++++ DATASET SECTION
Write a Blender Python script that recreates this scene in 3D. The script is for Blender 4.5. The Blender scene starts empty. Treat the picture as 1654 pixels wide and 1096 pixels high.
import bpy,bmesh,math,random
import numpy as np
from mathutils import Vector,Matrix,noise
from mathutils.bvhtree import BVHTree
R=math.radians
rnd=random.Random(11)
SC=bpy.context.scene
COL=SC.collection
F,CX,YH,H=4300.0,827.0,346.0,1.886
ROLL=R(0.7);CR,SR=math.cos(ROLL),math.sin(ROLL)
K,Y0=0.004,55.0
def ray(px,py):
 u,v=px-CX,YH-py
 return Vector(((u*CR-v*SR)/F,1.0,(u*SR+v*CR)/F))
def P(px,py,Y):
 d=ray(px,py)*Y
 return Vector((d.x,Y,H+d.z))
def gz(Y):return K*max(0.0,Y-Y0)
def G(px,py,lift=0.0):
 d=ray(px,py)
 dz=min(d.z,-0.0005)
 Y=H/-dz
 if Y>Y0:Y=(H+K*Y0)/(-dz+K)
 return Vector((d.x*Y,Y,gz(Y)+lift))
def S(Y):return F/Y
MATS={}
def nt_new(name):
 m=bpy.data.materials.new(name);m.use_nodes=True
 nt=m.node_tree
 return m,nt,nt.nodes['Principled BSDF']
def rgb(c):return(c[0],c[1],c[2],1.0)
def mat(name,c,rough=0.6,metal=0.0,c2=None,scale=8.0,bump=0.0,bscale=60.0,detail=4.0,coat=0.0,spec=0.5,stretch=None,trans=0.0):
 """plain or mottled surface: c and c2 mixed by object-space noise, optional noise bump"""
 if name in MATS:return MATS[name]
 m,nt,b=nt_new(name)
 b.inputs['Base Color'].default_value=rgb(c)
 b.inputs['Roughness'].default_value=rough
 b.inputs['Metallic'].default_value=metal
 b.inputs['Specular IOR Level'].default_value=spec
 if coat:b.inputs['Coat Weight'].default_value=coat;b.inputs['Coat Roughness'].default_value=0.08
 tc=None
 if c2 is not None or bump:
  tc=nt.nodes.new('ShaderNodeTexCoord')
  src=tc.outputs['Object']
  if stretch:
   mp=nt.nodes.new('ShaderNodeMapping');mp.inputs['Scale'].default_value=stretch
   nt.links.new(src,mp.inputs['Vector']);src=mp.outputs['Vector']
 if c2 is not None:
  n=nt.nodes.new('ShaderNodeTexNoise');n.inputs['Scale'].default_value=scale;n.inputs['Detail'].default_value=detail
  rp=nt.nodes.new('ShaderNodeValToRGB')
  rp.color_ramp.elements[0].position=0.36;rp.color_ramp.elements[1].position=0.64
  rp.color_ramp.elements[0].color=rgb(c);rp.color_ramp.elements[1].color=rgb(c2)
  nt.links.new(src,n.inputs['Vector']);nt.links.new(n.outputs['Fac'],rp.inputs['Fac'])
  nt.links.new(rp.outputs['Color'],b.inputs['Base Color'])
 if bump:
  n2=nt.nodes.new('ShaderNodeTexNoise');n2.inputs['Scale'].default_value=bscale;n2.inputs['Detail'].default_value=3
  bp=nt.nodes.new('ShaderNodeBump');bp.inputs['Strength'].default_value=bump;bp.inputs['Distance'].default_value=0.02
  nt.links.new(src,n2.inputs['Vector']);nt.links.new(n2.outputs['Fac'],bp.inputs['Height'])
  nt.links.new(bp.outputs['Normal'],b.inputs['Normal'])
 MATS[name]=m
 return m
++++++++
JOB
Reproduce the full listing word for word.

TASK OUTPUT
Write a Blender Python script that recreates this scene in 3D. The script is for Blender 4.5. The Blender scene starts empty. Treat the picture as 1654 pixels wide and 1096 pixels high.
import bpy,bmesh,math,random
import numpy as np
from mathutils import Vector,Matrix,noise
from mathutils.bvhtree import BVHTree
R=math.radians
rnd=random.Random(11)
SC=bpy.context.scene
COL=SC.collection
F,CX,YH,H=4300.0,827.0,346.0,1.886
ROLL=R(0.7);CR,SR=math.cos(ROLL),math.sin(ROLL)
K,Y0=0.004,55.0
def ray(px,py):
 u,v=px-CX,YH-py
 return Vector(((u*CR-v*SR)/F,1.0,(u*SR+v*CR)/F))
def P(px,py,Y):
 d=ray(px,py)*Y
 return Vector((d.x,Y,H+d.z))
def gz(Y):return K*max(0.0,Y-Y0)
def G(px,py,lift=0.0):
 d=ray(px,py)
 dz=min(d.z,-0.0005)
 Y=H/-dz
 if Y>Y0:Y=(H+K*Y0)/(-dz+K)
 return Vector((d.x*Y,Y,gz(Y)+lift))
def S(Y):return F/Y
MATS={}
def nt_new(name):
 m=bpy.data.materials.new(name);m.use_nodes=True
 nt=m.node_tree
 return m,nt,nt.nodes['Principled BSDF']
def rgb(c):return(c[0],c[1],c[2],1.0)
def mat(name,c,rough=0.6,metal=0.0,c2=None,scale=8.0,bump=0.0,bscale=60.0,detail=4.0,coat=0.0,spec=0.5,stretch=None,trans=0.0):
 """plain or mottled surface: c and c2 mixed by object-space noise, optional noise bump"""
 if name in MATS:return MATS[name]
 m,nt,b=nt_new(name)
 b.inputs['Base Color'].default_value=rgb(c)
 b.inputs['Roughness'].default_value=rough
 b.inputs['Metallic'].default_value=metal
 b.inputs['Specular IOR Level'].default_value=spec
 if coat:b.inputs['Coat Weight'].default_value=coat;b.inputs['Coat Roughness'].default_value=0.08
 tc=None
 if c2 is not None or bump:
  tc=nt.nodes.new('ShaderNodeTexCoord')
  src=tc.outputs['Object']
  if stretch:
   mp=nt.nodes.new('ShaderNodeMapping');mp.inputs['Scale'].default_value=stretch
   nt.links.new(src,mp.inputs['Vector']);src=mp.outputs['Vector']
 if c2 is not None:
  n=nt.nodes.new('ShaderNodeTexNoise');n.inputs['Scale'].default_value=scale;n.inputs['Detail'].default_value=detail
  rp=nt.nodes.new('ShaderNodeValToRGB')
  rp.color_ramp.elements[0].position=0.36;rp.color_ramp.elements[1].position=0.64
  rp.color_ramp.elements[0].color=rgb(c);rp.color_ramp.elements[1].color=rgb(c2)
  nt.links.new(src,n.inputs['Vector']);nt.links.new(n.outputs['Fac'],rp.inputs['Fac'])
  nt.links.new(rp.outputs['Color'],b.inputs['Base Color'])
 if bump:
  n2=nt.nodes.new('ShaderNodeTexNoise');n2.inputs['Scale'].default_value=bscale;n2.inputs['Detail'].default_value=3
  bp=nt.nodes.new('ShaderNodeBump');bp.inputs['Strength'].default_value=bump;bp.inputs['Distance'].default_value=0.02
  nt.links.new(src,n2.inputs['Vector']);nt.links.new(n2.outputs['Fac'],bp.inputs['Height'])
  nt.links.new(bp.outputs['Normal'],b.inputs['Normal'])
 MATS[name]=m
 return m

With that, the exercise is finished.